We can unilaterally, if we choose to do so, make further progress in modifying the nature of subsidies under the common agricultural policy and reducing subsidy levels overall under that policy, so that farmers who are producing unsubsidised agricultural produce in Africa who have open access to our markets will be competing more nearly on a level playing field; in other words, competing with less highly subsidised agricultural produce produced in Europe. Those are things that we can do by ourselves.
I hope desperately that this window of opportunity can be used to achieve progress in the round as initially intended, but if that is not possible, the greatest betrayal would be for us simply to walk away from the trade agenda and not to do what it is in our power to do unilaterally within the European Union to promote development and the attainment of the millennium development goals. I am talking about achieving that through our own unilateral actions on trade.
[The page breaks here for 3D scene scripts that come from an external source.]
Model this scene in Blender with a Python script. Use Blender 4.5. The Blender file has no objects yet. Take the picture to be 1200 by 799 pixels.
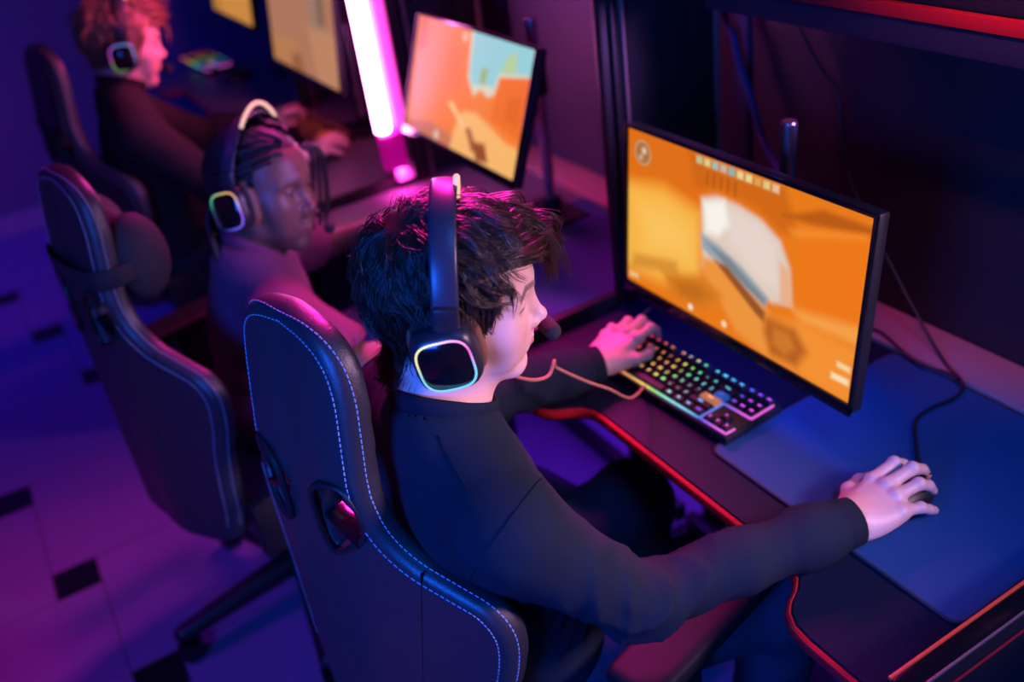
import bpy, bmesh, math, random, colorsys
import numpy as np
from mathutils import Matrix, Vector

random.seed(7)
rng = np.random.default_rng(11)
S = bpy.context.scene
COL = S.collection

# ------------------------------------------------------------------ camera, world, lights, exposure
cam_d = bpy.data.cameras.new('camera')
cam = bpy.data.objects.new('camera', cam_d)
COL.objects.link(cam)
RC = np.array([[0.51173859, -0.39540335, 0.76274491], [0.84944973, 0.36583444, -0.38026349], [-0.1286809, 0.84250896, 0.52308687]])
CAM = np.array([0.0, 0.0, 1.75])
cm = Matrix.Identity(4)
for i in range(3):
    for j in range(3):
        cm[i][j] = RC[i, j]
    cm[i][3] = CAM[i]
cam.matrix_world = cm
cam_d.sensor_width = 36.0
cam_d.lens = 33.536
cam_d.clip_start = 0.02
cam_d.dof.use_dof = True
cam_d.dof.focus_distance = 1.19
cam_d.dof.aperture_fstop = 2.0
S.camera = cam

w = bpy.data.worlds.new('world')
S.world = w
w.use_nodes = True
w.node_tree.nodes['Background'].inputs[0].default_value = (0.02, 0.03, 0.2, 1)
w.node_tree.nodes['Background'].inputs[1].default_value = 0.05

S.view_settings.view_transform = 'Standard'
S.view_settings.look = 'None'
S.view_settings.gamma = 1.0
S.view_settings.use_curve_mapping = False
S.view_settings.exposure = 0.0


def area(name, loc, target, size, power, color, spread=180, size_y=None):
    d = bpy.data.lights.new(name, 'AREA')
    d.energy = power
    d.color = color
    d.size = size
    if size_y:
        d.shape = 'RECTANGLE'
        d.size_y = size_y
    d.spread = math.radians(spread)
    o = bpy.data.objects.new(name, d)
    COL.objects.link(o)
    o.location = loc
    o.rotation_euler = (Vector(target) - Vector(loc)).to_track_quat('-Z', 'Y').to_euler()
    return o


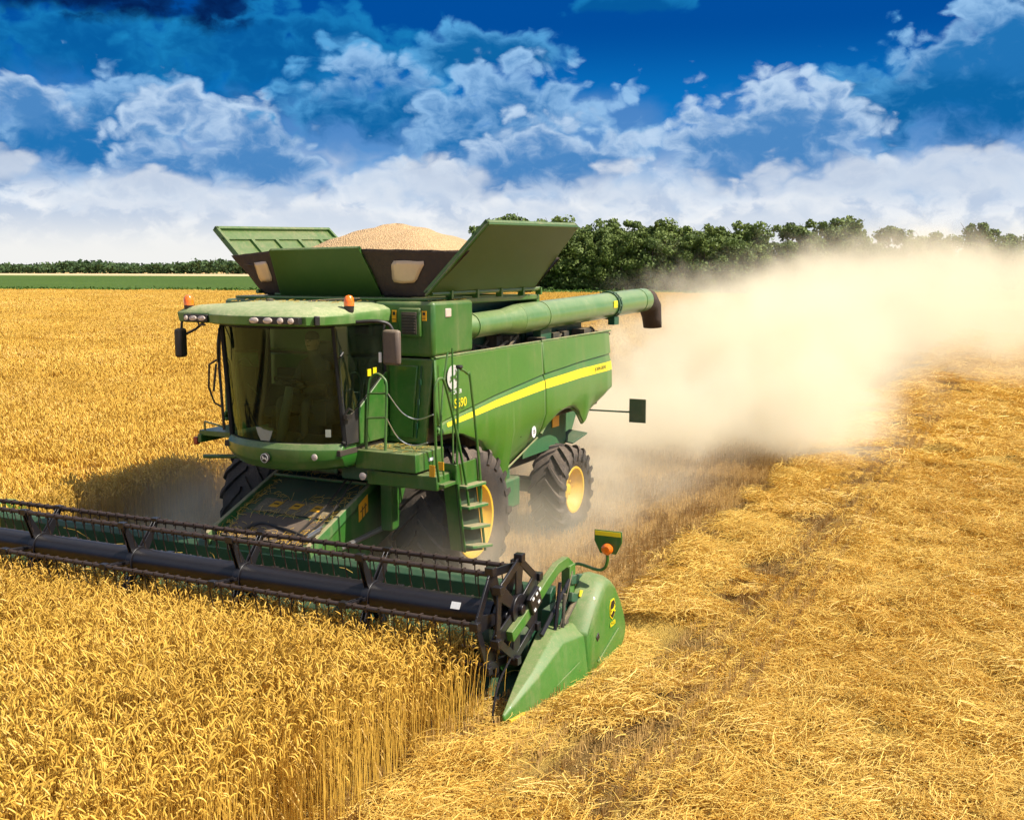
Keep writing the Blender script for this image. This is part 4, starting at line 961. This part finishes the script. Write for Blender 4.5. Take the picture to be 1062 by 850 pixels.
# --- standing wheat
def patch_edge(n):
    S = Strands()
    for _ in range(n):
        x, y, h = rnd.gauss(0, .07), rnd.uniform(-.30, .30), rnd.gauss(.80, .08); l = rnd.gauss(.02, .05); tt = min(1, max(0, rnd.gauss(.6, .22)))
        t2 = (x+l, y+rnd.gauss(0,.03), h); S.strand([(x,y,0),(x+l*.4,y+rnd.gauss(0,.01),h*.5), t2], [.0030,.0027,.0020], tt)
        c = rnd.uniform(0, 2*PI); p = list(t2); pts = [t2]; th = .2; bd = rnd.uniform(.2, 1.8)
        for i in range(4): p = [p[0]+math.cos(c)*math.sin(th)*.022, p[1]+math.sin(c)*math.sin(th)*.022, p[2]+math.cos(th)*.022]; th += bd*.4; pts.append(tuple(p))
        S.strand(pts, [.003,.0058,.0062,.005,.0014], min(1, tt+.2), n=4)
    return S
TW = [patch_wheat(.5, 200) for _ in range(6)] + [patch_edge(50) for _ in range(3)]
x, y = gridpts(-9, 3.62, -10.2, -3.38, .5)
k = (in_view(x, y, 6, 5)) & (x < 3.50 + .04*wob(x, y, 2)); x, y = x[k], y[k]
x2, y2 = gridpts(-5.45, -4.9, -3.4, 100, .5, .05); k = in_view(x2, y2, 6); x2, y2 = x2[k], y2[k]
ye = np.arange(-9.6, -3.5, .42); xe = 3.67 + .05*wob(ye*0+3.5, ye, 2); ye2 = np.arange(-3.3, 60, .42)
X = np.concatenate([x, x2, xe, ye2*0 - 4.72]); Y = np.concatenate([y, y2, ye, ye2]); n = len(X); ne_ = len(ye) + len(ye2)
vw = rng.integers(0, 6, n); vw[-ne_:] = rng.integers(6, 9, ne_); qw = quarter(n); qw[-ne_:, 2] = rng.integers(0, 2, ne_)*PI
hs = (.98 + .05*wob(X, Y, .5)) * np.clip(1 - .22*np.clip((Y+5.0)/1.2, 0, 1), .5, 1); hs = np.where(X < -4, .93, hs); sc = np.stack([np.ones(n), np.ones(n), hs], 1)
scatter('standing_wheat', TW, np.stack([X, Y, np.zeros(n)-.01], 1), qw, sc, vw, M['wheat'],
        'ripe golden standing wheat in front of the reel, ears nodding', 'wheat')
TM = [patch_wheat(1.0, 330, 1, 1.15) for _ in range(5)] + [patch_wheat(2.0, 620, 1, 1.7) for _ in range(4)] + [patch_wheat(4.0, 1100, 1, 2.7) for _ in range(3)]
def mid(st, d0, d1, v0, v1):
    x, y = gridpts(-150, -5.4, -10, 126, st, .1); d = np.hypot(x-CAMX, y-CAMY)
    k = in_view(x, y, 4) & (d >= d0) & (d < d1) & (y < E0(x) - 1) & (x < -4.9 - st/2)
    x, y = x[k], y[k]; return x, y, rng.integers(v0, v1, x.size)
a = mid(1.0, 0, 36, 0, 5); b_ = mid(2.0, 36, 90, 5, 9); c_ = mid(4.0, 90, 190, 9, 12)
X = np.concatenate([a[0], b_[0], c_[0]]); Y = np.concatenate([a[1], b_[1], c_[1]]); VR = np.concatenate([a[2], b_[2], c_[2]]); n = len(X)
tram = np.abs((Y - .12*X + 2*wob(X, Y, .08))/9 % 1 - .5)
hs = .95 + .05*wob(X, Y, .35) - .10*(tram > .46); sc = np.stack([np.ones(n), np.ones(n), hs], 1)
scatter('wheat_field', TM, np.stack([X, Y, np.zeros(n)], 1), quarter(n, .3), sc, VR, M['wheat'], 'wide ripe wheat field behind and left of the cab', 'wheat')

# --- stubble in rows behind the header
TS = [patch_stubble(.6, 48) for _ in range(5)]
x, y = gridpts(-4.9, 3.9, -2.3, 44, .6, .0); k = in_view(x, y, 6); x, y = x[k], y[k]
x2, y2 = gridpts(4.8, 6.0, -9, 30, .6, .0); k = in_view(x2, y2, 6, 4); x2, y2 = x2[k], y2[k]
x3, y3 = gridpts(3.55, 4.6, -9.5, -2, .6, .0); k = in_view(x3, y3, 6, 4); x3, y3 = x3[k], y3[k]
X = np.concatenate([x, x2, x3]); Y = np.concatenate([y, y2, y3]); n = len(X)
rz = np.zeros((n,3)); rz[:,2] = rng.integers(0, 2, n)*PI
scatter('stubble', TS, np.stack([X, Y, np.full(n, -.012)], 1), rz, np.ones((n,3)), rng.integers(0, 5, n), M['stubble'], 'cut wheat stubble standing in rows behind the header', 'stubble')

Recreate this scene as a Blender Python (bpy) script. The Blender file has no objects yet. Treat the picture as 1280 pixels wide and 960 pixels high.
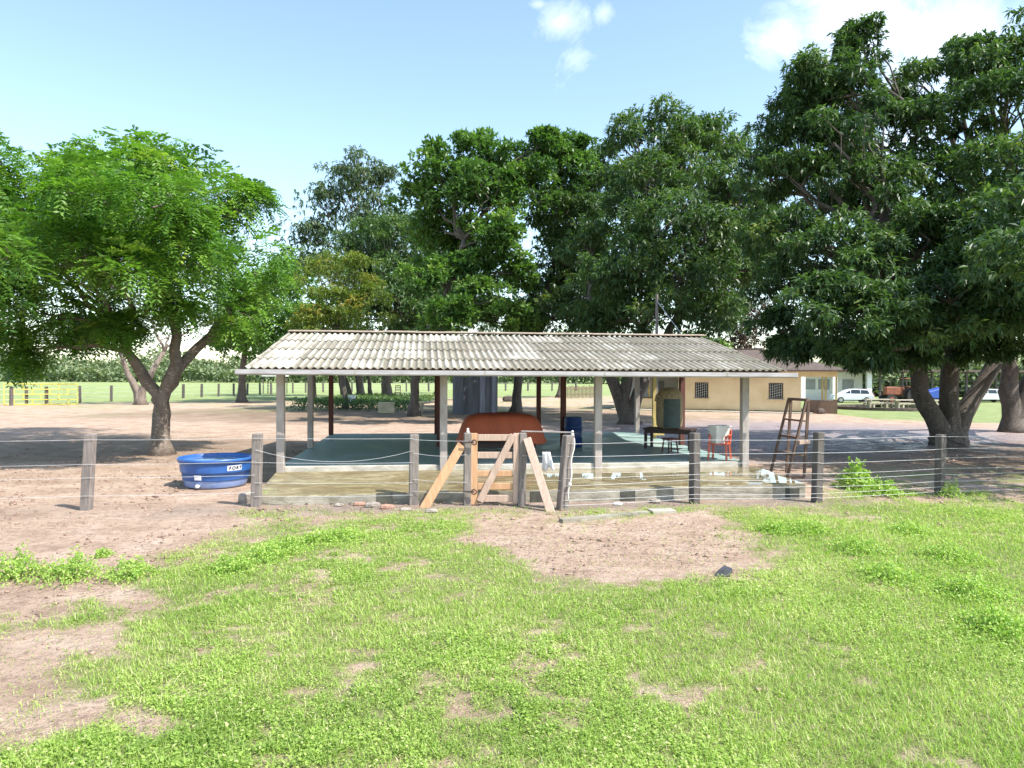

Let us remember why this kind of trade round was launched at Doha. It came just a couple of months after 9/11, when there was a feeling throughout the world of global solidarity and a recognition in the rich world that if we do not promote development and create opportunities for economic development in poor countries, we create, at least in some poor countries, failed states within which terrorism can thrive and terrorists can find sanctuary, rest and recuperation for their operatives, and money laundering facilities from a poor but compliant Government. It was because of that recognition that the big power blocs of the western world agreed that the priority of this trade round should be to deliver a development agenda for the poor. However, that has been forgotten. The round so far has failed and may fail in the short term, although I think that in the long term an agreement will be made. However, that is not an excuse for us in Britain and for the EU to forget that we can reform trade unilaterally to benefit the poor, and we must do so. That is in their interests, but also in ours.